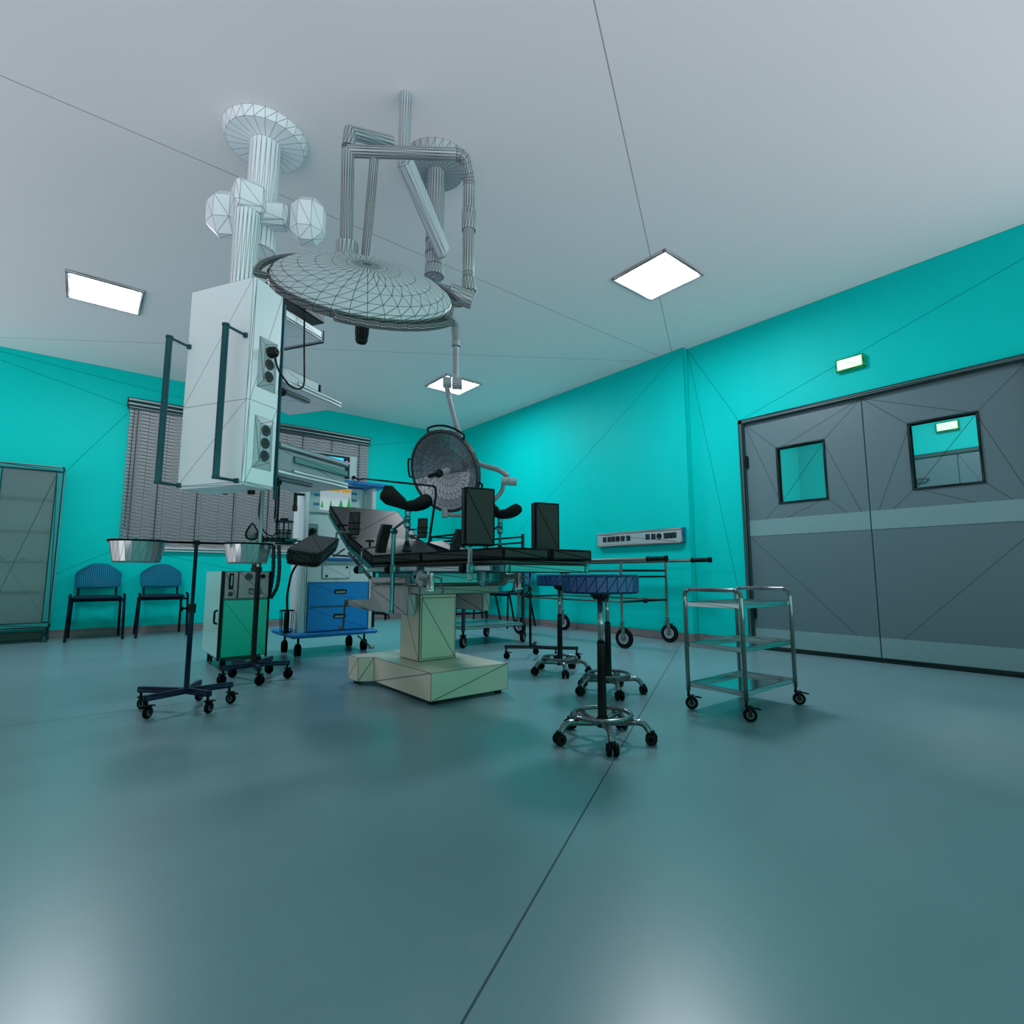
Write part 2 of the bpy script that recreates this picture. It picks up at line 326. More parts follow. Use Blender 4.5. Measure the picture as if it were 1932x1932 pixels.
# instruments lying in the cabinet
tag(P('metal_tray', MB().box(-.66, -.34, 7.27, 7.45, .4855, .51, .006), darkm(.004)), 'flat dark tray lying on the lowest cabinet shelf', 'tray')
for i, (x, z, lb) in enumerate(((-.62, .802, 'ring-handled forceps on the second lowest cabinet shelf, left'), (-.46, .802, 'ring-handled forceps on the second lowest cabinet shelf, right'))):
    t = thing('forceps', (x, 7.33, z), lb, 'forceps', 'forceps in the cabinet')
    P('blade', MB().tube([(x, 7.33, z+.006), (x+.1, 7.31, z+.006), (x+.13, 7.31, z+.03)], .006, 6), black(.002), t)
    P('ring', MB().tube(arc((x-.02, 7.33, z+.026), (1, 0, 0), (0, 0, 1), .02, 0, 2*pi, 10)[:-1], .005, 6, closed=True), black(.002), t)
for i in range(5):
    x = -.66+i*.075
    tag(P('scalpel', MB().box(x, x+.05, 7.30, 7.308, 1.1225, 1.130, .002).box(x+.05, x+.066, 7.302, 7.306, 1.1235, 1.132), black(.002)), 'one of five thin dark scalpels lined up on the middle cabinet shelf', 'scalpel', 'scalpels on the middle cabinet shelf')
# ------------------------------------------------------------------ visitor chairs
def make_chair(label):
    t = thing('visitor_chair', (0, 0, 0), label, 'chair', 'blue padded visitor chairs')
    # local: faces -Y, origin between the front legs on the floor
    fm = M('chair_frame', (20, 34, 60), .35, .3, wire=.006, wa=.8); um = M('chair_fabric', (8, 140, 180), .7, wire=.0045, wa=.85); sm = M('chair_seat_fabric', (6, 60, 84), .7, wire=.006, wa=.85)
    for s in (-1, 1):
        P('leg', MB().tube(fillet([(s*.235, .0, 0), (s*.225, .02, .40), (s*.225, .03, .46), (s*.225, .12, .47)], .03, 3), .0125, 8), fm, t, w=False)
        P('leg', MB().tube([(s*.22, .49, 0), (s*.21, .40, .38), (s*.2, .36, .44)], .0125, 8), fm, t, w=False)
        P('back_post', MB().tube(fillet([(s*.165, .10, .425), (s*.165, .40, .425), (s*.165, .47, .60), (s*.165, .49, .72)], .05, 3), .011, 8), fm, t, w=False)
    for y_ in (.05, .40): P('seat_rail', MB().tube([(-.225, y_, .41), (.225, y_, .41)], .011, 8), fm, t, w=False)
    b = bmesh.new(); bmesh.ops.create_grid(b, x_segments=22, y_segments=12, size=.5); b.verts.index_update()
    def pad(depth, fn, th):
        mb = MB(); n = len(b.verts); top = []; bot = []
        for v in b.verts:
            u, w_ = v.co.x*2, v.co.y*2   # -1..1
            k = max(0, 1-(abs(u)**6+abs(w_)**6)**.5)**.3 if max(abs(u), abs(w_)) < .999 else 0
            top.append(fn(u, w_, th*k)); bot.append(fn(u, w_, -th*k))
        fs = [[v.index for v in f.verts] for f in b.faces]
        mb.add(top, fs); mb.add(bot, [f[::-1] for f in fs]); return mb
    rnd = lambda u, w_: (u*math.sqrt(1-(.50 if w_ > 0 else .12)*abs(w_)**3), w_*(1-(.24 if w_ > 0 else .06)*u**4-(.24*u*u if w_ > 0 else 0)))
    def back(u, w_, d):
        a, c = rnd(u, w_); return (a*.205, .445+.03*(w_+1)-.03*(1-a*a)-d, .665+c*.14)
    def seat(u, w_, d):
        a, c = rnd(u, w_); return (a*.215, .215+c*.205, .437+d)
    P('backrest', pad(0, back, .022), um, t, w=False); P('seat', pad(0, seat, .024), sm, t, w=False)
    b.free(); return t
ch0 = make_chair('blue padded chair at the back wall, beside the glass cabinet')
ch0.location = (.15, 7.05, 0)
for x, y, rz, lb in ((.735, 7.05, 0, 'blue padded chair at the back wall, beside the basin stand'),
                     (4.26, 5.6, -pi/2, 'blue padded chair at the right wall, seen beneath the table end'),
                     (4.26, 6.35, -pi/2, 'blue padded chair in the back right corner, mostly hidden by the table')):
    c = copy_tree(ch0); c.location = (x, y, 0); c.rotation_euler = (0, 0, rz); c['label'] = lb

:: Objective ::
Without including any picture, repeat the data exactly.

:: Task output ::
Write part 2 of the bpy script that recreates this picture. It picks up at line 326. More parts follow. Use Blender 4.5. Measure the picture as if it were 1932x1932 pixels.
# instruments lying in the cabinet
tag(P('metal_tray', MB().box(-.66, -.34, 7.27, 7.45, .4855, .51, .006), darkm(.004)), 'flat dark tray lying on the lowest cabinet shelf', 'tray')
for i, (x, z, lb) in enumerate(((-.62, .802, 'ring-handled forceps on the second lowest cabinet shelf, left'), (-.46, .802, 'ring-handled forceps on the second lowest cabinet shelf, right'))):
    t = thing('forceps', (x, 7.33, z), lb, 'forceps', 'forceps in the cabinet')
    P('blade', MB().tube([(x, 7.33, z+.006), (x+.1, 7.31, z+.006), (x+.13, 7.31, z+.03)], .006, 6), black(.002), t)
    P('ring', MB().tube(arc((x-.02, 7.33, z+.026), (1, 0, 0), (0, 0, 1), .02, 0, 2*pi, 10)[:-1], .005, 6, closed=True), black(.002), t)
for i in range(5):
    x = -.66+i*.075
    tag(P('scalpel', MB().box(x, x+.05, 7.30, 7.308, 1.1225, 1.130, .002).box(x+.05, x+.066, 7.302, 7.306, 1.1235, 1.132), black(.002)), 'one of five thin dark scalpels lined up on the middle cabinet shelf', 'scalpel', 'scalpels on the middle cabinet shelf')
# ------------------------------------------------------------------ visitor chairs
def make_chair(label):
    t = thing('visitor_chair', (0, 0, 0), label, 'chair', 'blue padded visitor chairs')
    # local: faces -Y, origin between the front legs on the floor
    fm = M('chair_frame', (20, 34, 60), .35, .3, wire=.006, wa=.8); um = M('chair_fabric', (8, 140, 180), .7, wire=.0045, wa=.85); sm = M('chair_seat_fabric', (6, 60, 84), .7, wire=.006, wa=.85)
    for s in (-1, 1):
        P('leg', MB().tube(fillet([(s*.235, .0, 0), (s*.225, .02, .40), (s*.225, .03, .46), (s*.225, .12, .47)], .03, 3), .0125, 8), fm, t, w=False)
        P('leg', MB().tube([(s*.22, .49, 0), (s*.21, .40, .38), (s*.2, .36, .44)], .0125, 8), fm, t, w=False)
        P('back_post', MB().tube(fillet([(s*.165, .10, .425), (s*.165, .40, .425), (s*.165, .47, .60), (s*.165, .49, .72)], .05, 3), .011, 8), fm, t, w=False)
    for y_ in (.05, .40): P('seat_rail', MB().tube([(-.225, y_, .41), (.225, y_, .41)], .011, 8), fm, t, w=False)
    b = bmesh.new(); bmesh.ops.create_grid(b, x_segments=22, y_segments=12, size=.5); b.verts.index_update()
    def pad(depth, fn, th):
        mb = MB(); n = len(b.verts); top = []; bot = []
        for v in b.verts:
            u, w_ = v.co.x*2, v.co.y*2   # -1..1
            k = max(0, 1-(abs(u)**6+abs(w_)**6)**.5)**.3 if max(abs(u), abs(w_)) < .999 else 0
            top.append(fn(u, w_, th*k)); bot.append(fn(u, w_, -th*k))
        fs = [[v.index for v in f.verts] for f in b.faces]
        mb.add(top, fs); mb.add(bot, [f[::-1] for f in fs]); return mb
    rnd = lambda u, w_: (u*math.sqrt(1-(.50 if w_ > 0 else .12)*abs(w_)**3), w_*(1-(.24 if w_ > 0 else .06)*u**4-(.24*u*u if w_ > 0 else 0)))
    def back(u, w_, d):
        a, c = rnd(u, w_); return (a*.205, .445+.03*(w_+1)-.03*(1-a*a)-d, .665+c*.14)
    def seat(u, w_, d):
        a, c = rnd(u, w_); return (a*.215, .215+c*.205, .437+d)
    P('backrest', pad(0, back, .022), um, t, w=False); P('seat', pad(0, seat, .024), sm, t, w=False)
    b.free(); return t
ch0 = make_chair('blue padded chair at the back wall, beside the glass cabinet')
ch0.location = (.15, 7.05, 0)
for x, y, rz, lb in ((.735, 7.05, 0, 'blue padded chair at the back wall, beside the basin stand'),
                     (4.26, 5.6, -pi/2, 'blue padded chair at the right wall, seen beneath the table end'),
                     (4.26, 6.35, -pi/2, 'blue padded chair in the back right corner, mostly hidden by the table')):
    c = copy_tree(ch0); c.location = (x, y, 0); c.rotation_euler = (0, 0, rz); c['label'] = lb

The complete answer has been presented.